Local Government minister Charles Banda has disclosed that government has no money to rebuild the gutted Lusaka City Market, explaining that companies that made false donations towards the cause cannot be pursued to pay because a pledge is not a debt.

Banda was speaking in parliament, Tuesday, in response to a question from independent member of parliament for Nangoma, Boyd Hamusonde, who wanted to find out when the reconstruction of the Lusaka City Market, which was gutted by fire in July, 2017, would commence and what caused the delay after government assurance that the Market would be reconstructed within six weeks.

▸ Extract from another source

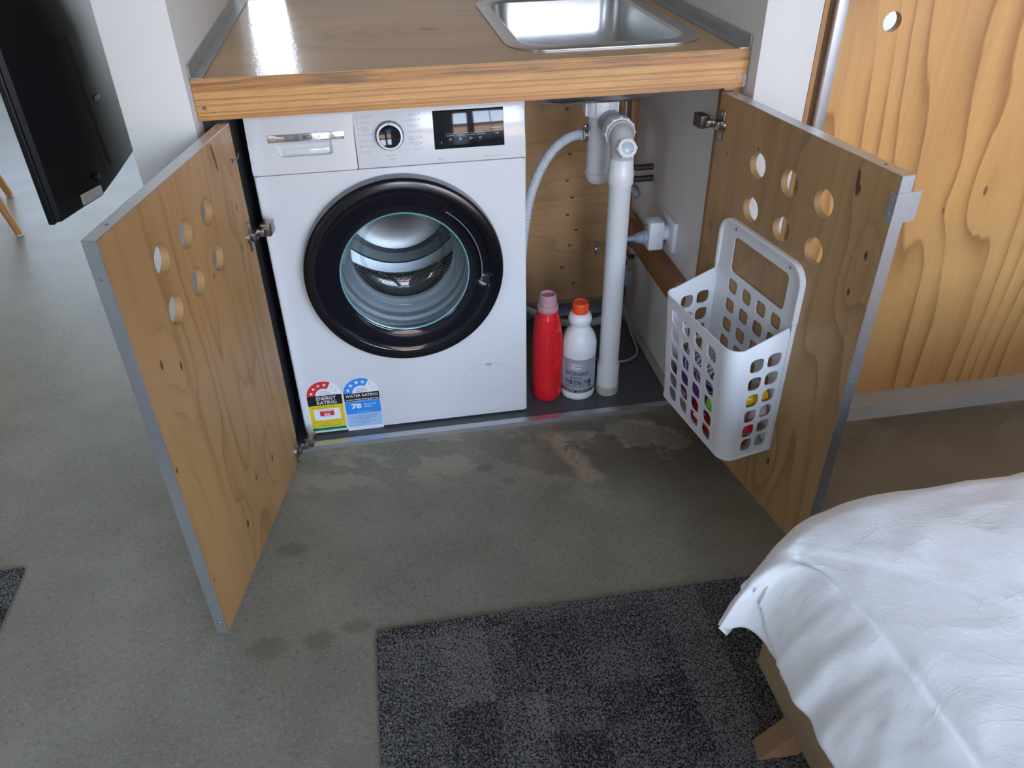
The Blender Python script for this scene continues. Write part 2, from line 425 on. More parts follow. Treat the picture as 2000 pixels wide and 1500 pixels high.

The minister noted that the commencement of the reconstruction of the Lusaka City Market has not yet been set owing to non-availability of funds

“Mr Speaker, in response to the question raised by the member, I wish to inform this August House that commencement date for the reconstruction of the Lusaka city market has not yet been set. The availability of funds has been the main challenge. Government is in the process of engaging NAPSA for possible financing of the project,” he explained.

And in response to a question from the Leader of Opposition, Jack Mwiimbu, who asked about the donations made, Banda noted that pledges towards the construction of the market were not fulfilled.

“Pledges were made, except most of the pledges where not honoured. Mr speaker, for instance, I have some information where even some mining companies came up to say they are going to reconstruct that market but they haven’t come forward up to this day. So a pledge when not fulfilled is difficult for us to begin a project. We have no finances as of now to commence the reconstruction of the Lusaka city market, if those pledges had been honoured in total, the project could have started,” he added.

And when asked whether the ministry had done any analysis to find out why the people who had pledged were not fulfilling their pledges, Banda explained that no follow ups were made, as some pledges were just done for the sake of publicity

“Mr Speaker, we have not done any analysis, except that we do understand that when people make pledges, it depends on the circumstances. There are certain people that make pledges to be seen that they are with you at that time but the moment they leave the stage they find that they are not able to fulfil the pledge that they have made. These things happen in several occasions where people just want to be heard maybe that they have pledged and they don’t even mean what they have said. So that could be one of the things that maybe people wanted to identify themselves with the calamity but knowing that they didn’t have the capacity. A pledge is not a debt and you cannot force them to pay,” explained Banda.

The minister further explained that he would get back to the House with figures on how much was donated and the total amount of pledges were made.